桓玄29 梟首

○晋書


さて、桓玄かんげんが宮中にあった頃、常に不安をいだき続けていた。もし鬼神に自身の立場を脅かされてしまったらどうすべきか、と悩み、近しいものに打ち明けていた。

「いつこの身に死が降りかかるかと思うと、気が気でならんのだ」


元興げんこう年間、衡陽こうようの雌鶏が雄鶏に変わるという事件が起きた。しかし八十日後にそのトサカがしぼんだ。ちなみに桓玄が王となると、衡陽もその封地に含まれた。そして簒奪から敗亡までが、およそ八十日であった。


当時の童謡に、このようなものがあった。

「道をゆくゆく、長幹巷ちょうかんこう。今年に郎君ろうくん殺されりゃ、のちのち諸桓が斬られよう」


長幹巷とは建康けんこう南部、秦淮河しんわいがそばの長干里ちょうかんりにある街路のことのようである。処刑される直前の郎君、こと司馬元顕しばげんけんがここを引っ立てられたのかもしれないが、詳細はわからない。いずれにせよこの道が司馬元顕の破滅を連想させたようであり、また将来桓玄も同じ目に遭うだろう、と歌われたようである。


桓玄の死んだ同月、王騰之おうとうし安帝あんていを奉じ、江陵こうりょう太府たいふ入りした。


桓謙かんけん沮中しょちゅうにて残党を再編し、桓玄のために哀礼を捧げ、喪庭を立て、武悼皇帝ぶとうこうていと諡した。


劉毅りゅうきらが桓玄の首を建康に送ると、その首は朱雀大桁すざくおおけたにて晒し者となった。桓玄の死を見て喜ばないものはなかった。



○魏書

新規情報はない。




初,玄在宮中,恆覺不安,若為鬼神所擾,語其所親云:「恐己當死,故與時競。」元興中,衡陽有雌雞化為雄,八十日而冠萎。
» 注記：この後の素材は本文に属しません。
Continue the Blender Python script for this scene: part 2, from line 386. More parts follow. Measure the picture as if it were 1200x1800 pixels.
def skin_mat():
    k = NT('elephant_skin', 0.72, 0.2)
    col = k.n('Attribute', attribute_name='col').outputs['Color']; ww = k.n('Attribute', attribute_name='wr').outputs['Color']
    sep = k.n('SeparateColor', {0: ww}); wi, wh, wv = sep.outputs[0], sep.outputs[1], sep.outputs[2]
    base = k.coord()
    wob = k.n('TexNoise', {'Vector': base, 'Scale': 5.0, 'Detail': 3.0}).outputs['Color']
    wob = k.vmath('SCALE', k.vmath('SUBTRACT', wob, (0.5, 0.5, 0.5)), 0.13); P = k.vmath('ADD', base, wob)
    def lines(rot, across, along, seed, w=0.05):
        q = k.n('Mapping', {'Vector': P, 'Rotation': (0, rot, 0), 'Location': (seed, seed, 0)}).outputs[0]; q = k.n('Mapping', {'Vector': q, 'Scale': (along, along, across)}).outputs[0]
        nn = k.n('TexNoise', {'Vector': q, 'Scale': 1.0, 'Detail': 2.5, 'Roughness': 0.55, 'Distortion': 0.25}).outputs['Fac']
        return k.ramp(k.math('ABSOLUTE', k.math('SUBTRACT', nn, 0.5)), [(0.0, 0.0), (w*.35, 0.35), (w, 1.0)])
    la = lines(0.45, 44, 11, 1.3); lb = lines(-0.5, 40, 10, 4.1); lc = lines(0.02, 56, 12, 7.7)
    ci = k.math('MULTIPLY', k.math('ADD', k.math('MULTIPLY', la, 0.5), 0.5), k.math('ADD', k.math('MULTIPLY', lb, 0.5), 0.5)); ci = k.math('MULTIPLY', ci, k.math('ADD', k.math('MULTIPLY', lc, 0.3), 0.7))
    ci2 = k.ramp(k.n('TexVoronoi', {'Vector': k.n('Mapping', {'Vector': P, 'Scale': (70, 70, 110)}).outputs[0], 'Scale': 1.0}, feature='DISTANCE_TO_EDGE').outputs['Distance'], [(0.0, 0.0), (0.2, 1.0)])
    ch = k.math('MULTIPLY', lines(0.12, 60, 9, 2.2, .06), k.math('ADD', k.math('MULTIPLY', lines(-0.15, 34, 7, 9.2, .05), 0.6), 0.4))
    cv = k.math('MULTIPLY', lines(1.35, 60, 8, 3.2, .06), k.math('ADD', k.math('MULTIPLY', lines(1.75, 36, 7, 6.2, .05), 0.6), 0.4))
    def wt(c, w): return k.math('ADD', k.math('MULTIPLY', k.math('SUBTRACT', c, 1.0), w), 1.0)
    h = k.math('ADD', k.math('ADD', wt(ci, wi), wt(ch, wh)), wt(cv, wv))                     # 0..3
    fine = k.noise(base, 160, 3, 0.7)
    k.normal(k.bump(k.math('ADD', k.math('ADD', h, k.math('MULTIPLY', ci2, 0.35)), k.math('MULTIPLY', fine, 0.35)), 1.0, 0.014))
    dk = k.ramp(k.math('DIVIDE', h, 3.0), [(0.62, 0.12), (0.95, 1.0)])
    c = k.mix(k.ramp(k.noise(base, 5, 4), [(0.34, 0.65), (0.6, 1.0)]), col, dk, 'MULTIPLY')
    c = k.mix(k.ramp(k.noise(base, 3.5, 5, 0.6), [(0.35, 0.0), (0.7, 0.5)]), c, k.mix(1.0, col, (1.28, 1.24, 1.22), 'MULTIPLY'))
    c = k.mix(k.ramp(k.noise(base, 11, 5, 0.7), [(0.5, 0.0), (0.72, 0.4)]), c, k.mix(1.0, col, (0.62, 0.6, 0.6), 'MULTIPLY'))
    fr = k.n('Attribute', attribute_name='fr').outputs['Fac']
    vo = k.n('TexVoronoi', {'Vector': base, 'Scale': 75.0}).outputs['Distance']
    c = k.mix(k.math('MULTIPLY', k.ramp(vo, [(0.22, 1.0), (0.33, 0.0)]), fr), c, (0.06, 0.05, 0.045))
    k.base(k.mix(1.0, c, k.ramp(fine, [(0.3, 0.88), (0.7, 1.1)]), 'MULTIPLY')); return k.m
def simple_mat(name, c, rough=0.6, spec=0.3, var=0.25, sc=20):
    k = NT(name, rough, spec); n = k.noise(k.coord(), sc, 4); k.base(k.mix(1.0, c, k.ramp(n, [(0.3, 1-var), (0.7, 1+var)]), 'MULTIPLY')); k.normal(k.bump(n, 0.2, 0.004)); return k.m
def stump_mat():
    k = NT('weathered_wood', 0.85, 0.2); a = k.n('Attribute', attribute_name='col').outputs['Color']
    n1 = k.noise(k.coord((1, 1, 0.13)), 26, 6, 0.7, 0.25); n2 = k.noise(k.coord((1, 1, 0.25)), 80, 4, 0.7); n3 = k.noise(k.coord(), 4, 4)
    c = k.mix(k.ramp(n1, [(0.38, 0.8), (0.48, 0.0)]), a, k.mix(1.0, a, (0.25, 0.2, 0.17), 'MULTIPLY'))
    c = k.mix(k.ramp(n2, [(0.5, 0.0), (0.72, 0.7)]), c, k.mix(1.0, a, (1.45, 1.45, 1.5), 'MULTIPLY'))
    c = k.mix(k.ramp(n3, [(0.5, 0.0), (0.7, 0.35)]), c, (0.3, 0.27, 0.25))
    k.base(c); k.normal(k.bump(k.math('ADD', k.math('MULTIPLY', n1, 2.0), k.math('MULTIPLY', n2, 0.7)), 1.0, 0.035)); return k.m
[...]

及玄建國于楚,衡陽屬焉,自篡盜至敗,時凡八旬矣。其時有童謠云:「長幹巷,巷長幹,今年殺郎君,後年斬諸桓。」其凶兆符會如此。郎君,謂元顯也。

是月,王騰之奉帝入居太府。桓謙亦聚眾沮中,為玄舉哀,立喪庭,偽諡為武悼皇帝。毅等傳送玄首,梟於大桁,百姓觀者莫不欣幸。

(晋書99-29)


玄既敗,桓謙匿於沮中。

(魏書97-21)




この辺は宋書五行志にも載っていたりする内容ですね。はいはい例によっていつものやつという感じです。


長幹巷

建康南部を流れる秦淮河河畔の広い地域を指すらしい。そうしたところのうち、特に山あいの狭い低地に人々が雑居していて、「巷」とはそういった場所を指すのだそう。まぁそんな次第で「長幹巷」は長幹のちまたを指し、「巷長幹」は長幹を歩くとするのがいいのかな、と感じました。広い地域、とあったので、たぶん建康市街から秦淮河をまたぐ橋、すなわち朱雀大桁も長幹巷に含まれるのでしょう。なら、上の歌謡は「(王恭おうきょうの首がかかったように)桓玄の首もまたここにかけられることになるだろう」といった意味合いになるのかもしれませんね。